For me, it was simple - I had always planned on staying only a year. Of course I knew I might change my mind once I got here and end up staying longer, but that didn't happen, and I feel really comfortable with my decision to go. I'm actually one of the rare ones! Most people on the program stay at least 2 years, sometimes 3 or 4. The main reason I am not staying is pretty simple - I just don't really enjoy teaching here. I miss having my own classroom, speaking the same language as my students, and being able to communicate with my colleages. I also miss teaching Social Studies - language is just not my thing! But mostly, I miss the bond that is formed with the students - that just doesn't happen to the same degree here, and it is that part of teaching that really makes it worth it for me. While I have learned a LOT from being is this position, I spend far too much time daydreaming about what I want to do once I am back teaching stateside again.

Of course, I do my best to also remember the stress and other bullshit that comes along with teaching in the US, just so I don't have unrealistic expectations for when I return! That's one factor that makes it a little hard to leave - this is the lowest stress teaching job I will ever have! I get paid a full salary for a half-load of classes. Not to mention a round trip ticket, subsidized apartment, and tons of time off. We really do have a sweet set up here. Right now I have time to do all the things I always wish I could do when life gets busy - reading, cooking, writing, being lazy, etc. It is great actually, but not enough to keep me here. One thing I realized about myself from being on JET is that stress levels aside, I am truly happiest when I have a fulfilling job. And as stressful as it was, I felt much more fulfilled when I was teaching back home.

But that is one of the major differences between myself and most of the other JETs - I actually have a career to go back to. Most people are fresh out of university, and have no particular career path figured out yet. Actually, a lot stay in Japan simply because they have no idea what they want to do when they go back home!

Another reason for leaving -- my life has now been in "temporary" status for 2.5 years - teaching in Korea, traveling in Southeast Asia, short time back home, then teaching here. I love the traveling and living abroad, but it wears on me. I guess I was not meant to be a nomad, and lately I find myself craving a feeling of permanency. I'm not saying that I'm really to trade by backpack for a white picket fence and 2.5 kids, but I am pretty much ready to put down at least a few roots. (Not deep ones though, I know the travel bug will never fully leave me!)

Actually, I started to get second thoughts about leaving - while I was in Sapporo of all places! Something about the big city...lots to do...great subway system...beautiful snow...NOT having to work, hee hee, it just reminded me why I love being abroad in the first place, and pulled me out of my recent slump. I guess you could say that being in Sapporo made me like Japan again! Not that I don't like where I live, but if I had my choice, I'd be in a bigger city rather than the countryside.

And then I started thinking about the fact that I still haven't seen half of what I want to see in Japan.

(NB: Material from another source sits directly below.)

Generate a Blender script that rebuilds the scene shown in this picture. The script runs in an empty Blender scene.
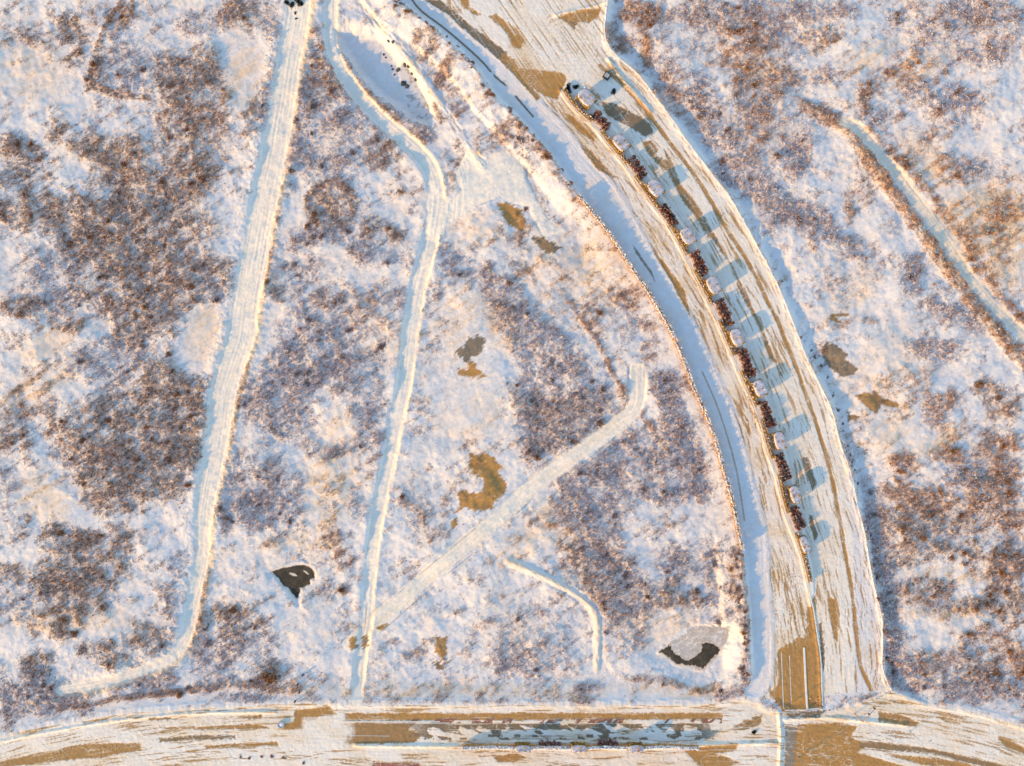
import bpy, math, random
import numpy as np
from mathutils import Vector

random.seed(7)
rng = np.random.default_rng(11)
S = 0.30                      # metres per photograph pixel on the ground
STEP = 0.75                   # terrain mesh step, in those pixels
SUN_EL, SUN_AZ = 17.0, 33.5   # elevation; shadows run this many degrees above +x
TAN = math.tan(math.radians(SUN_EL))

scene = bpy.context.scene
COL = scene.collection

# ------------------------------------------------------------------ fields
X0, Y0, X1, Y1 = -66.0, -66.0, 1090.5, 832.5
NX = int((X1 - X0) / STEP) + 1
NY = int((Y1 - Y0) / STEP) + 1
gx = (X0 + STEP * np.arange(NX)).astype(np.float32)
gy = (Y0 + STEP * np.arange(NY)).astype(np.float32)
PX, PY = np.meshgrid(gx, gy)          # [row, col], photograph pixels

_tabs = {}
def _tab(seed):
    if seed not in _tabs:
        r = np.random.default_rng(1000 + seed)
        a = r.random(4096).astype(np.float32) * 2 * np.pi
        _tabs[seed] = (np.cos(a), np.sin(a))
    return _tabs[seed]

def pn(x, y, seed=0):
    """gradient noise, about -1..1"""
    gc, gs = _tab(seed)
    xf = np.floor(x); yf = np.floor(y)
    xi = xf.astype(np.int32); yi = yf.astype(np.int32)
    fx = (x - xf).astype(np.float32); fy = (y - yf).astype(np.float32)
    def g(ix, iy, dx, dy):
        h = (ix * 374761 + iy * 668265 + ((ix * 73) ^ (iy * 151)) * 31) & 0x7fffffff
        h = (h ^ (h >> 7)) * 1103 & 4095
        return gc[h] * dx + gs[h] * dy
    u = fx * fx * fx * (fx * (fx * 6 - 15) + 10)
    v = fy * fy * fy * (fy * (fy * 6 - 15) + 10)
    a = g(xi, yi, fx, fy); b = g(xi + 1, yi, fx - 1, fy)
    c = g(xi, yi + 1, fx, fy - 1); d = g(xi + 1, yi + 1, fx - 1, fy - 1)
    return 1.5 * ((a + u * (b - a)) * (1 - v) + (c + u * (d - c)) * v)

def fbm(x, y, n=4, seed=0, gain=0.5):
    t = 0; amp = 1; tot = 0
    for k in range(n):
        t = t + amp * pn(x * 2 ** k + 17.3 * k, y * 2 ** k - 9.1 * k, seed + k)
        tot += amp; amp *= gain
    return t / tot * 1.4

def ss(a, b, x):
    t = np.clip((x - a) / (b - a), 0, 1)
    return t * t * (3 - 2 * t)

def spline(pts, step=4.0):
    """Catmull-Rom through the points, resampled"""
    P = np.array(pts, float)
    P = np.vstack([2 * P[0] - P[1], P, 2 * P[-1] - P[-2]])
    out = []
    for i in range(1, len(P) - 2):
        n = max(2, int(np.hypot(*(P[i + 1] - P[i])) / step))
        for k in range(n):
            t = k / n
            a, b, c, d = P[i - 1], P[i], P[i + 1], P[i + 2]
            out.append(0.5 * ((2 * b) + (c - a) * t + (2 * a - 5 * b + 4 * c - d) * t * t + (3 * b - a - 3 * c + d) * t ** 3))
    out.append(P[-2])
    return np.array(out)

def win(xa, ya, xb, yb):
    i0 = max(0, int((xa - X0) / STEP)); i1 = min(NX, int((xb - X0) / STEP) + 2)
    j0 = max(0, int((ya - Y0) / STEP)); j1 = min(NY, int((yb - Y0) / STEP) + 2)
    return slice(j0, max(j0, j1)), slice(i0, max(i0, i1))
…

But I think you could live here for years and never really be satisfied, there is just an incredible amount to do and see here. But I still have 6 months, and I will squeeze in what I can. (The next two trips being the Nagoya Penis Festival and Hiroshima, hopefully!)

In the end, I keep coming back to the advice that helped my friend Micah make his final decision to leave - life is best lived by following your heart. And I know that being an assistant English teacher in the Japanese countryside is not where my heart really wants to be. It has been (and will continue to be, I hope) a fantastic experience, but a year is enough.

Damn, I sound like I am leaving tomorrow. But I'll do my best to make the most of the 5.5 months!

And just for fun, two completely random but neat photos!

A giant spider eating a butterfly, isn't nature cool?!?! I took this right outside my apartment. These enourmous spiders are everywhere in the summer. I personally don't mind them - they are really pretty actually, but they are a nightmare for anyone with even a twinge of arachnaphobia. And the butterflies.

At a festival back in October, there was a tub full of live eels. At first we all thought that was pretty cool, until we realized that Squeeze the Eels had become a very popular game with all the kids, and right next to the tub was a stall selling cookedうなぎ (unagi, aka eel).